Hundreds of thousands of American homeowners are unaware of it, but the "nonassumable," below-market-rate mortgages on their houses have become assumable--and thus more valuable--during the past seven months.

This unpublicized, seemingly magical transformation is the result of an $11 billion series of mortgage "swaps" under way between local lenders and a Washington-based corporation.

Your own home could be one of those directly affected. Or the home you want to buy could now carry attractive financing possibilities, unbenownst to the owner or real-estate broker handling the sale.

Here are the facts: Last fall, a huge, congressionally chartered investor in American residential loans, the Federal Home Loan Mortgage Corp., know in the finance field as Freddie Mac, made an intriguing offer to savings and loan associations across the country. Put together packages of your low-rate, money-losing mortgages from the mid to late 1970s, it said, and we'll buy them from you. But instead of paying for them in cash--which would necessitate large losses for the S&Ls--Freddie Mac offered to swap a form of mortgage security (similar to a bond) that it pioneered.

The securities would have modest fees built in to compensate Freddie Mac. But they'd also have significant tax and financial advantages for the S&Ls. Most important, they'd get the albatross of below-market, fixed-rate loans--many of them with 20 to 25 years yet to run--off the necks of the lenders who created them.

Hard-pressed S&Ls jumped at the opportunity. Since the first offer, $11 billion worth of loan-exchange commitments have been made between the corporation and local lending institutions. About $5 billion worth of deals already have been closed. The total number of houses involved is somehere between 325,000 and 400,000. More exchanges are on the way.

But what do these mass swaps have to do with mortgage assumptions? And why has the public generally bee in the the dark about it?

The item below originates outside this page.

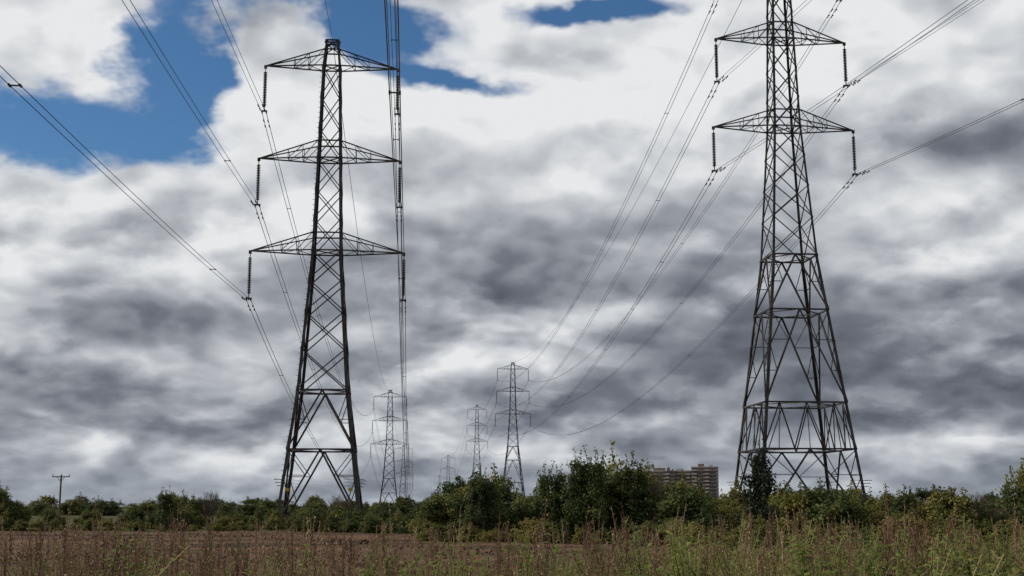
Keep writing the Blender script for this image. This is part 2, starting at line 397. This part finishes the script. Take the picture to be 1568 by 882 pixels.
# ------------------------------------------------------------------ vegetation meshes
def leaf_quads(C, Nn, size, aspect=.6):
    n=len(C)
    r=rng.normal(size=(n,3)); t=np.cross(Nn,r); t/=np.linalg.norm(t,axis=1,keepdims=True)+1e-9
    b=np.cross(Nn,t); b/=np.linalg.norm(b,axis=1,keepdims=True)+1e-9
    s=size[:,None] if isinstance(size,np.ndarray) else size
    v=np.stack([C-t*s*.5, C+b*s*.5*aspect, C+t*s*.5, C-b*s*.5*aspect],1).reshape(-1,3)
    f=np.arange(n*4).reshape(-1,4)
    return v,f
def build_bush(name, w, d, h, ncl, nleaf, leaf, seed, leafmat=hedge_leaf, shoots=14, lift=0., rcl=(.28,.6), taper=.5):
    r_=np.random.default_rng(seed); mb=MB(); Cs=[];Ns=[];cl=[]
    for k in range(ncl):
        th=r_.uniform(0,2*math.pi); zz=lift+(h-lift)*r_.uniform(.05,.93)
        f=1-taper*max(0,(zz/h-.35))**1.3*1.6
        rr=math.sqrt(r_.uniform(.15,1))*max(f,.15)*(.85+.25*math.sin(th*3+seed)+.12*math.sin(th*5+seed*2))
        c=np.array([math.cos(th)*rr*w*.42,math.sin(th)*rr*d*.42,zz]); cl.append(c)
        R=r_.uniform(*rcl)*(1.1-.35*zz/h)
        n=int(nleaf*(R/rcl[1])**2*1.3)+10
        dr=r_.normal(size=(n,3)); dr/=np.linalg.norm(dr,axis=1,keepdims=True)
        rad=R*r_.uniform(.35,1.12,size=(n,1))*(1+.3*np.sin(dr[:,:1]*5+k))
        p=c+dr*rad*np.array([1.15,1.15,.85]); p[:,2]=np.abs(p[:,2])
        Cs.append(p); Ns.append(dr+r_.normal(size=(n,3))*.7+np.array([0,0,.25]))
    for k in range(shoots):
        c=cl[r_.integers(len(cl))]
        a_=np.array(c); ln=r_.uniform(.5,1.1)*h*.24; b_=a_+np.array([r_.normal()*.18,r_.normal()*.18,1.])*ln+np.array([0,0,.2])
        mb.beam(a_,b_,.03,1,.01)
        n=22; t=r_.uniform(.25,1,size=(n,1)); p=a_+(b_-a_)*t+r_.normal(size=(n,3))*.07
        Cs.append(p); Ns.append(r_.normal(size=(n,3)))
    for k in range(6):
        c=cl[r_.integers(len(cl))]; base=np.array([r_.normal()*w*.08,r_.normal()*d*.08,-.05]); mid=(base+c)/2+np.array([r_.normal()*.1,r_.normal()*.1,.15*h])
        mb.beam(base,mid,.12,1,.07); mb.beam(mid,c,.07,1,.03)
        for q in range(4):
            c2=cl[r_.integers(len(cl))]; mb.beam(mid,c2,.045,1,.015)
    C=np.concatenate(Cs); Nn=np.concatenate(Ns); Nn/=np.linalg.norm(Nn,axis=1,keepdims=True)
    v,f=leaf_quads(C,Nn,r_.uniform(.6,1.25,size=len(C))*leaf)
    zmax=float(np.percentile(C[:,2],99)); k_=h/zmax
    off=len(mb.V); V=[tuple(q) for q in mb.V]+[tuple(q) for q in v]; F=mb.F+[tuple(q+off) for q in f]
    V=[(a_,b_,c_*k_) for a_,b_,c_ in V]
    return mesh_from(name,V,F,[leafmat,bark],mb.M+[0]*len(f))
bushes=[build_bush('bush_foliage_%d'%i,4.0,3.2,3.0,62,190,.17,20+i,shoots=22) for i in range(4)]
bushes+= [build_bush('bush_foliage_%d'%i,3.0,2.6,3.0,44,170,.16,40+i,shoots=26,taper=.8) for i in range(3)]
brambles=[build_bush('bramble_foliage_%d'%i,3.6,3.0,3.0,50,170,.19,90+i,leafmat=olive_leaf,shoots=40,taper=.7) for i in range(3)]
trees=[build_bush('tree_foliage_%d'%i,4.2,3.6,4.6,80,200,.17,60+i,shoots=26,lift=.6,taper=.6) for i in range(2)]
ivy=build_bush('ivy_foliage',1.7,1.5,4.2,80,190,.13,77,leafmat=dark_leaf,shoots=10,rcl=(.22,.46),taper=.85)
def twig_bush(name,h,seed):
    r_=random.Random(seed); mb=MB()
    def grow(p,d,l,t,k):
        q=p+d*l; mb.beam(p,q,t,0,t*.6)
        if k==0: return
        for _ in range(r_.randint(2,4)):
            nd=(d+Vector((r_.gauss(0,.38),r_.gauss(0,.38),r_.uniform(0,.3)))).normalized()
            grow(p.lerp(q,r_.uniform(.5,1)),nd,l*r_.uniform(.6,.85),t*.6,k-1)
    for _ in range(7): grow(Vector((r_.gauss(0,.2),r_.gauss(0,.2),0)),Vector((r_.gauss(0,.35),r_.gauss(0,.35),1)).normalized(),h*.33,.05,4)
    return mb.mesh(name,[bark])
twigs=[twig_bush('bare_shrub_%d'%i,3.2,i) for i in range(2)]

def put(root,me,x,y,h,base,ws=1.):
    s=h/base; o=bpy.data.objects.new('bush_%d'%len(root.children),me); o.location=(x,y,-.03)
    o.rotation_euler=(0,0,random.uniform(0,6.28)); o.scale=(s*ws,s*ws,s); link(o,root)
def hedge(name,pts,step,wsr=(.9,1.25),dy=1.2,meshes=None,jit=(.72,1.06),rows=1,k=1.):
    root=empty(name)
    xs=[p[0] for p in pts]
    x=xs[0]
    while x<xs[-1]:
        h=float(np.interp(x,xs,[p[2] for p in pts])); y=float(np.interp(x,xs,[p[1] for p in pts]))
        for r in range(rows):
            hh=h*random.uniform(*jit)*(1 if r==rows-1 else .82)*k
            put(root,random.choice(meshes or bushes),x+random.uniform(-.3,.3),y+r*2.2+random.uniform(-dy,dy),hh,3.0,random.uniform(*wsr))
        x+=step*random.uniform(.75,1.25)*max(.55,h/3)
    return root
hedge('hedgerow',[(-4.4,70,2.5),(-3,69,3.0),(-1.4,68,3.4),(.3,66,3.2),(1.6,66,3.1),(2.9,66,3.6),(4,66,4.0),(5,66,3.9),(6,66,3.9),(7.2,66,3.4),(8.5,65,3.0),(9.8,65,2.5),(11,66,2.1)],1.25,rows=3,jit=(.66,1.08))
hedge('hedgerow',[(11,66,2.3),(13,65,2.6),(14.5,64,3.0),(16.5,63,2.9),(18.5,62,2.7),(20,61,3.0),(21.5,60,2.2),(23,59,1.9),(24.3,58,2.7),(25.5,58,3.3),(30,57,3.6),(38,55,3)],1.3,rows=3,jit=(.60,1.10),meshes=bushes+brambles[:2])
hedge('bramble_thicket',[(6,58,1.1),(14,52,1.05),(18,48,1.1),(22,45,1.2),(28,42,1.3)],1.2,rows=2,wsr=(1.2,1.8),jit=(.45,1.2),dy=2.5,meshes=brambles)
hedge('bramble_thicket',[(-4,62,.7),(2,61,.8),(8,60,.8)],1.5,rows=1,wsr=(1.3,2.0),jit=(.4,1.4),dy=1.5,meshes=brambles)
hedge('hedgerow',[(-60,98,3.),(-41,96,3.1),(-37.6,95,3.0),(-35.2,95,2.7),(-33.8,96,1.4),(-28.5,97,1.3),(-26.5,97,2.6),(-25,98,1.5),(-24,98,2.5),(-22,99,1.3),(-19,99,1.5),(-17,98,2.5),(-14,99,2.2),(-12,97,1.5),(-7,94,1.3),(-4,90,1.5)],1.6,rows=2,jit=(.45,1.14),dy=3)
hedge('bramble_thicket',[(-14,88,1.5),(-11,86,1.8),(-8,84,1.5),(-5.5,80,1.4)],1.4,rows=2,wsr=(1.1,1.6),jit=(.6,1.15),meshes=bushes+brambles)
hedge('bramble_thicket',[(-45,90,.9),(-30,91,.7),(-16,90,.8)],1.6,rows=1,wsr=(1.5,2.2),jit=(.4,1.3),dy=2,meshes=brambles)
hedge('distant_tree_line',[(-130,240,3.2),(-60,240,2.2),(-30,240,2.4),(0,250,2.4),(40,260,3.5),(80,260,4.0),(130,250,4.5)],3.6,rows=1,wsr=(1.6,2.6),dy=10,jit=(.6,1.3))
hedge('distant_tree_line',[(-320,560,8),(-200,560,5.0),(-100,560,5.5),(0,560,5.0),(100,560,6.5),(200,560,8),(320,560,9)],7,rows=1,wsr=(1.6,2.6),dy=14,jit=(.6,1.3))
def tree(name,me,x,y,h,base,ws=1.):
    o=bpy.data.objects.new(name,me); o.location=(x,y,0); s=h/base; o.scale=(s*ws,s*ws,s); o.rotation_euler=(0,0,random.uniform(0,6)); link(o)
tree('hawthorn_tree',trees[0],3.9,65.5,4.0,4.6,.9); tree('hawthorn_tree',trees[1],6.2,66.5,3.8,4.6)
tree('hawthorn_tree',trees[1],-37.0,92.5,3.0,4.6,1.1); tree('hawthorn_tree',trees[0],26.3,57,3.4,4.6,1.1)
tree('hawthorn_tree',trees[0],2.0,67,3.4,4.6,.9); tree('hawthorn_tree',trees[1],-25.5,95,2.7,4.6,.9)
tree('hawthorn_tree',trees[1],-1.6,66,3.2,4.6,.9)
tree('ivy_covered_stump',ivy,11.0,57,4.0,4.2,1.0)
tree('bare_shrub',twigs[0],7.3,68,3.9,3.2); tree('bare_shrub',twigs[1],21.8,61,3.0,3.2); tree('bare_shrub',twigs[0],5.6,68,4.2,3.2)
tree('bare_shrub',twigs[1],-22.6,98,3.6,3.2); tree('bare_shrub',twigs[0],-12.9,97,3.2,3.2)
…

To get the answers you have to understand what's known as the "due-on-sale" clause. It has been a standard fixture in conventional (not FHA or VA) home loans since the early 1970s. It empowers the lender making the mortgage or deed of trust to demand immediate payment of the entire debt--or raise the interest rate without limit--if the borrower tries to sell the house and pass along the existing loan to the new buyer.

Although the legal standing of due-on-sale clauses is a matter of dispute nationwide (the Supreme Court will rule on its first case next spring), their effect on home sales since the late 1970s is indisputable.

They prevent sales. They depress real estate prices. They force well-qualified buyers who'd otherwise be able to step into the shoes of the seller--and take over an 8 percent or 9 percent loan--to grapple with 17 or 18 percent market rates.

Virtually all of the low-rate loans swapped in the past half year contain enforceable due-on-sale clauses. Sitting in the portfolios of their original lenders, the loans were indeed nonassumable. However, once they've been packaged into mortgage securities underwritten by the Freddie Mac, they come under a different set of rules.

Freddie Mac permits asumptions of the loans contained in its securities at the original interest rate, provided:

* The home buyer taking over the loan fully meets the standard tests of creditworthiness; and

* The original lender (generally an S&L) does not opt to buy back the mortgage and raise the rate. (This rarely occurs. Having sold the loan, an S&L is normally content to service it--that is, collect payments and maintain the ledger--for an annual fee.)

Freddic Mac actually prohibits rate increases on the loans backing its securities. It does so, conceded a Freddie Mac spokesman, not out of a burning desire to help home owners sell their homes at a profit. Rather, its policy derives from the need for uniformity in its loan pools, making Freddie Mac securities more readily salable by Wall Street.

Freddie Mac never plugged the seemingly proconsumer aspect of its swap program, according to the spokesman, because the "whole effort really has been directed at lending institutions. By helping lenders with their problems, he said, "we help put more money into the entire mortgage market."

Ther fact is, though, that Freddie Mac's program is a potential boon to any homeowner whose mortgage has been swapped. It opens the door to thousands of unanticipated sales via low-rate assumptions, possibly with seller take-back second mortgages to further assist buyers.

Since local lenders typically don't inform borrowers when their loans have been sold or swapped, interested homeowners will need to inquire at their S&Ls. Ask if your mmortgage has been swapped in the "Guarantor" program of Freddie Mac. If it has, and you're planning to sell, bring in your sales contract and your intended purchaser to the lender. If the buyer passes the credit test--and your S&L isn't ornery--that nonassumable loan of yours should turn out to be assumable, with no interest rate increase.